• _Source material_:
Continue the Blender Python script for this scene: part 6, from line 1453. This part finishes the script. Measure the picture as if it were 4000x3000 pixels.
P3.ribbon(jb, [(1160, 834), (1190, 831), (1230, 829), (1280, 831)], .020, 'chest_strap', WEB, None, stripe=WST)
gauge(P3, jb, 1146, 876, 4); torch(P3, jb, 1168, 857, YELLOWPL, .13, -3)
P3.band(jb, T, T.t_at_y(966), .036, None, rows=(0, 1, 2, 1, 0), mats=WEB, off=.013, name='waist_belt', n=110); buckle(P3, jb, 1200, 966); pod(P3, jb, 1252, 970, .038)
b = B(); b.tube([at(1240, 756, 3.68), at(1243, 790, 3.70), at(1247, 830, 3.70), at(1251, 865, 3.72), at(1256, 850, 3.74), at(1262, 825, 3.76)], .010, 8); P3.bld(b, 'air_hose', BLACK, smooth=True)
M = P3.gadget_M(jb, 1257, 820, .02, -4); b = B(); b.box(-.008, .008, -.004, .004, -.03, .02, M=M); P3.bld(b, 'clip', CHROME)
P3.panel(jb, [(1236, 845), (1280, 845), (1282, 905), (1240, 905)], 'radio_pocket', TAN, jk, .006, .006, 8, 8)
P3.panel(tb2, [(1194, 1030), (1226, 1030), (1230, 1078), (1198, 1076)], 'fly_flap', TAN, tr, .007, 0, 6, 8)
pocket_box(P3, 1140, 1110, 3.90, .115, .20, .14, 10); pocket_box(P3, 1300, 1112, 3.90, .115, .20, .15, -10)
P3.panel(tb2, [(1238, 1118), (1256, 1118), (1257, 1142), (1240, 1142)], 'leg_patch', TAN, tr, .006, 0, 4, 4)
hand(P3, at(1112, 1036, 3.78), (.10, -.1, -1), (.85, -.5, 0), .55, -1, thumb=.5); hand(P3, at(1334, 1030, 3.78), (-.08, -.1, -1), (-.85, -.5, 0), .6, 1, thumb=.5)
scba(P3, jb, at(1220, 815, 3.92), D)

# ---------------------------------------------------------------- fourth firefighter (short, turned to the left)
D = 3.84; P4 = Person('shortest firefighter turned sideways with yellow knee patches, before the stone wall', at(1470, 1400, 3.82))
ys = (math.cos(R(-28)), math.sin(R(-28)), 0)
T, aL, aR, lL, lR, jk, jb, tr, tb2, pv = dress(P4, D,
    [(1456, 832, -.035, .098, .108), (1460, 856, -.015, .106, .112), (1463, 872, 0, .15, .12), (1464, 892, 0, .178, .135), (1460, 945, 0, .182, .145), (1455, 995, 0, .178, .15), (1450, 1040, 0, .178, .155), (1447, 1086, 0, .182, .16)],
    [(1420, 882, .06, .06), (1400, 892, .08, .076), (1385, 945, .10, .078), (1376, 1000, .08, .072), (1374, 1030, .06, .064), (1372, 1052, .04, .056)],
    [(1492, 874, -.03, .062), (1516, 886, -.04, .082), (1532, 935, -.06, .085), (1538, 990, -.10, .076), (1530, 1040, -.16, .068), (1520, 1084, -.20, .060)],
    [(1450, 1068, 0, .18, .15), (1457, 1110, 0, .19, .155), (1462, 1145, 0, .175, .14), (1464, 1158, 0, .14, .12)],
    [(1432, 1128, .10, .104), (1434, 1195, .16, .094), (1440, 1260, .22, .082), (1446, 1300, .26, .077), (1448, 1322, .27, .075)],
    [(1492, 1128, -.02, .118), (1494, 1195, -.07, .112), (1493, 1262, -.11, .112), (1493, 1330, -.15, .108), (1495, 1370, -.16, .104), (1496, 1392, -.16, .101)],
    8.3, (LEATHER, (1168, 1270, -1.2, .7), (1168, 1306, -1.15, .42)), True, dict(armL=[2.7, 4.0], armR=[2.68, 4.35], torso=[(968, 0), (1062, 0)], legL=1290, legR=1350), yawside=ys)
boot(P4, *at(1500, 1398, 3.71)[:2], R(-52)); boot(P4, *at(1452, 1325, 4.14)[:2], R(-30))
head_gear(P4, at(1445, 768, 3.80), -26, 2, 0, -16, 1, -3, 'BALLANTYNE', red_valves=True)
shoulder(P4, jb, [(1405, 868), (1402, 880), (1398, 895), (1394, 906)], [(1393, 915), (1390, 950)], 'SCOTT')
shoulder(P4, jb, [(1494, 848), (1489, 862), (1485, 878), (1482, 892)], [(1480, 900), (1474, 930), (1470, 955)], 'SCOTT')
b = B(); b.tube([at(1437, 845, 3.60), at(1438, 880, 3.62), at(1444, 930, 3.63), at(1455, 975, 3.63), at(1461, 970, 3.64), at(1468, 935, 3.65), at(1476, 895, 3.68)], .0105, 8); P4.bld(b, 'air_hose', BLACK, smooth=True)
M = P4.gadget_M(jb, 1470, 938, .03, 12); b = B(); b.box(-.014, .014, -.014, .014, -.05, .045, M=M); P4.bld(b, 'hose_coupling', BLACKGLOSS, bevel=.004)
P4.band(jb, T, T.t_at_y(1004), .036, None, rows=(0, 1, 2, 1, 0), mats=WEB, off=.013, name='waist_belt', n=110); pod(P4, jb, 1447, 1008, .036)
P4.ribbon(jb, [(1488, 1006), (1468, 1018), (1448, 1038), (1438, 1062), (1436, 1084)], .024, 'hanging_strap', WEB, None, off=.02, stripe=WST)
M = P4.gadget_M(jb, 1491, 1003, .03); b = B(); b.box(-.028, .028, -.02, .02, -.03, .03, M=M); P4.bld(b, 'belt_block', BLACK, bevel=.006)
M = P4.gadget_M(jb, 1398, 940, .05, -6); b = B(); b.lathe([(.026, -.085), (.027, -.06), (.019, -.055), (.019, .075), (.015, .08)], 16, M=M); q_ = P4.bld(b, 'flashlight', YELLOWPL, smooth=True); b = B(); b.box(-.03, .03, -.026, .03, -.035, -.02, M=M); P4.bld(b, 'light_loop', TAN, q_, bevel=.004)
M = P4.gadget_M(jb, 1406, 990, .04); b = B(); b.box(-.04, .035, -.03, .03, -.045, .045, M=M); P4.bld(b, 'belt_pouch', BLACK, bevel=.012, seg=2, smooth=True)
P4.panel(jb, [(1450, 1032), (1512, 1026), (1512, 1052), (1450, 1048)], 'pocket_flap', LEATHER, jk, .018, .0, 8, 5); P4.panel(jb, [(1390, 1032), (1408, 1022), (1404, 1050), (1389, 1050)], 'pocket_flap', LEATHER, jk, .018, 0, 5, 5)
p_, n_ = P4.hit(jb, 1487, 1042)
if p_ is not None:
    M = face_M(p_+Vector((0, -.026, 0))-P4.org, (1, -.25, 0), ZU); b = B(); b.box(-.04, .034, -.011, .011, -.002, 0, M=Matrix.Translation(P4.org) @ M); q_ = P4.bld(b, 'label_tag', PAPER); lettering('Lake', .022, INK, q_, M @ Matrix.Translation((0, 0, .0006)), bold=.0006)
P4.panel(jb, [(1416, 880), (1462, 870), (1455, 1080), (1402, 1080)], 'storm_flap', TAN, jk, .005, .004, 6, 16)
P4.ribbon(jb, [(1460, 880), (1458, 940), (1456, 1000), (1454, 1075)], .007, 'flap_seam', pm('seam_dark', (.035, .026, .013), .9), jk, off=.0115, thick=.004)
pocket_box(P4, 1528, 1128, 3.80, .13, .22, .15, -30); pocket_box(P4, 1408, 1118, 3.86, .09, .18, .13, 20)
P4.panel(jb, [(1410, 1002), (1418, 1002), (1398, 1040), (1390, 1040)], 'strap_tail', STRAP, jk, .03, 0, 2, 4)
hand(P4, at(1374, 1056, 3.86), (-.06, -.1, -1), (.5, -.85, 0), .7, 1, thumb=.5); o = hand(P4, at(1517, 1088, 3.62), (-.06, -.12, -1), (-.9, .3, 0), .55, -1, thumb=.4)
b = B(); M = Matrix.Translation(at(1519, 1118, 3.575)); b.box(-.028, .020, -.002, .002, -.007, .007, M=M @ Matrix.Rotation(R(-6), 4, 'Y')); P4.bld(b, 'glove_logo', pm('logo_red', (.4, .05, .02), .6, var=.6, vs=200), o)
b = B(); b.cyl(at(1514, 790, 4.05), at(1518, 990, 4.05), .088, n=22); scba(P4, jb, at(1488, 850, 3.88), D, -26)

• _Given problem_:
Starting at the first line of the data above, please restate word for word every line up to and including the one that holds "scba(P3, jb, at(1220, 815, 3.92), D)", and add nothing else.

• _Exercise response_:
Continue the Blender Python script for this scene: part 6, from line 1453. This part finishes the script. Measure the picture as if it were 4000x3000 pixels.
P3.ribbon(jb, [(1160, 834), (1190, 831), (1230, 829), (1280, 831)], .020, 'chest_strap', WEB, None, stripe=WST)
gauge(P3, jb, 1146, 876, 4); torch(P3, jb, 1168, 857, YELLOWPL, .13, -3)
P3.band(jb, T, T.t_at_y(966), .036, None, rows=(0, 1, 2, 1, 0), mats=WEB, off=.013, name='waist_belt', n=110); buckle(P3, jb, 1200, 966); pod(P3, jb, 1252, 970, .038)
b = B(); b.tube([at(1240, 756, 3.68), at(1243, 790, 3.70), at(1247, 830, 3.70), at(1251, 865, 3.72), at(1256, 850, 3.74), at(1262, 825, 3.76)], .010, 8); P3.bld(b, 'air_hose', BLACK, smooth=True)
M = P3.gadget_M(jb, 1257, 820, .02, -4); b = B(); b.box(-.008, .008, -.004, .004, -.03, .02, M=M); P3.bld(b, 'clip', CHROME)
P3.panel(jb, [(1236, 845), (1280, 845), (1282, 905), (1240, 905)], 'radio_pocket', TAN, jk, .006, .006, 8, 8)
P3.panel(tb2, [(1194, 1030), (1226, 1030), (1230, 1078), (1198, 1076)], 'fly_flap', TAN, tr, .007, 0, 6, 8)
pocket_box(P3, 1140, 1110, 3.90, .115, .20, .14, 10); pocket_box(P3, 1300, 1112, 3.90, .115, .20, .15, -10)
P3.panel(tb2, [(1238, 1118), (1256, 1118), (1257, 1142), (1240, 1142)], 'leg_patch', TAN, tr, .006, 0, 4, 4)
hand(P3, at(1112, 1036, 3.78), (.10, -.1, -1), (.85, -.5, 0), .55, -1, thumb=.5); hand(P3, at(1334, 1030, 3.78), (-.08, -.1, -1), (-.85, -.5, 0), .6, 1, thumb=.5)
scba(P3, jb, at(1220, 815, 3.92), D)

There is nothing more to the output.